Devlet Tiyatroları Genel Müdürlüğü görevine Tamer Karadağlı’nın atanmasına çok sayıda tepki geldi. Tiyatro camiası uzun zamandır tiyatro sahnelerinden uzak kalan ve Devlet Tiyatroları geçmişi bulunmayan Karadağlı’nın atanmasını şaşkınlıkla karşıladı.
Cumhurbaşkanı Erdoğan’ın imzaladığı kararname ile gerçekleşen atama ile ilgili çarpıcı iddialar ortaya çıktı. Tamer Karadağlı’nın atanmasının arkasında Devlet Tiyatroları’nın yönetimi ile ilgili farklı bir statejinin olduğu iddia ediliyor. Birgün gazetesi yazarı Sercan Meriç, bugünkü köşe yazısında Devlet Tiyatroları’nda Müdür Yardımcısı olan ancak İlahiyat mezunu olan İbrahim Aktürk’ün yönetimde etkin olması için Karadağlı’nın atandığını yazdı.
Sercan Meriç’in köşe yazısından ilgili bölüm şöyle:
Karadağlı’nın atanmasının arka planında bambaşka bir strateji olduğu öne sürülüyor.
Kurt’tan sonra DT’deki imza yetkisi Hacettepe Üniversitesi Ankara Devlet Konservatuvarı Tiyatro Bölümü’nden 2001 yılında mezun olan, bir dönem Sivas DT Genel Müdürlüğü yapan, 2021’de DT Genel Müdür Yardımcısı olarak atanan Emre Başer’deydi.
İmza yetkisinin Başer yerine, bir başka genel müdür yardımcısı olan İbrahim Aktürk’te olması için Kurt’a bir süredir baskı yapıldığı söyleniyor. Aktürk, Erdoğan’ın kararıyla 3 Ekim 2022’de bu göreve atanmıştı. Bu atama da tiyatro camiasında şaşkınlık yaratmıştı. Zira, Aktürk’ün tiyatro ile ilgili bir geçmişi yoktu. Kendisi İlahiyat Fakültesi mezunuydu.

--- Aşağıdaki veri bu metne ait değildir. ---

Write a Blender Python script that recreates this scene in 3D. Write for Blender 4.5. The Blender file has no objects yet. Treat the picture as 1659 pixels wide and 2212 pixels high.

Diğer kurumlarda defalarca tanık olduğumuz bir süreç, bu kez DT bünyesinde yaşanıyordu. Hedef, Saray’ın taleplerine direnç gösteren Kurt’u görevden almak, imza yetkisini de “birilerine yakın olduğu için göreve atanan” genel müdür yardımcısına devretmekti.
Bu noktada Karadağlı formülü akıllara geldi.
Asıl amaç, Karadağlı’nın genel müdürlüğünü altında, tiyatro ile hiçbir ilgisi olmayan ilahiyat mezunu Aktürk’ü kurumun tek otoritesi yapmaktı…
Söz konusu atama da böyle gerçekleşti.
DEVLET TİYATROLARINA SINAVLA GİREMEDİ
Tamer Karadağlı’nın geçmişiyle ilgili çarpıcı bir ayrıntı ortaya çıktı. Birgün yazarı Meriç’in yazsında Karadağlı’nın Devlet Tiyatroları sınavına girdiğini ancak sınavı geçemediğini yazdı. Meriç, Devlet Tiyatroları’nın duayen isimlerinden Yücel Erten’in ağzından şöyle anlattı:
“Böyle bakınca, bando-mızıka takımının başına kimin atandığı, sanıldığı kadar önem taşımaz. Evet, elbette ufuk, birikim, yetenek, liyakat gözetilmelidir. Ama bunlar nerede ve ne kadar gözetildi ki, şimdi Devlet Tiyatrolarında farklı olsun? Bence de bu atama uygun düşmemiştir. Yanlış hatırlamıyorsam; bir dönemde Devlet Tiyatroları’na sınavla 120 sanatçı almıştık. Adı geçen kişi, o 120 kişi arasına girememişti. Tiyatro sanatı ile pek de ilgisi olmadığı halde, şimdi zembille tepeden inmesi, anlaşılır gibi değildir. Ama çok önemli de değildir.”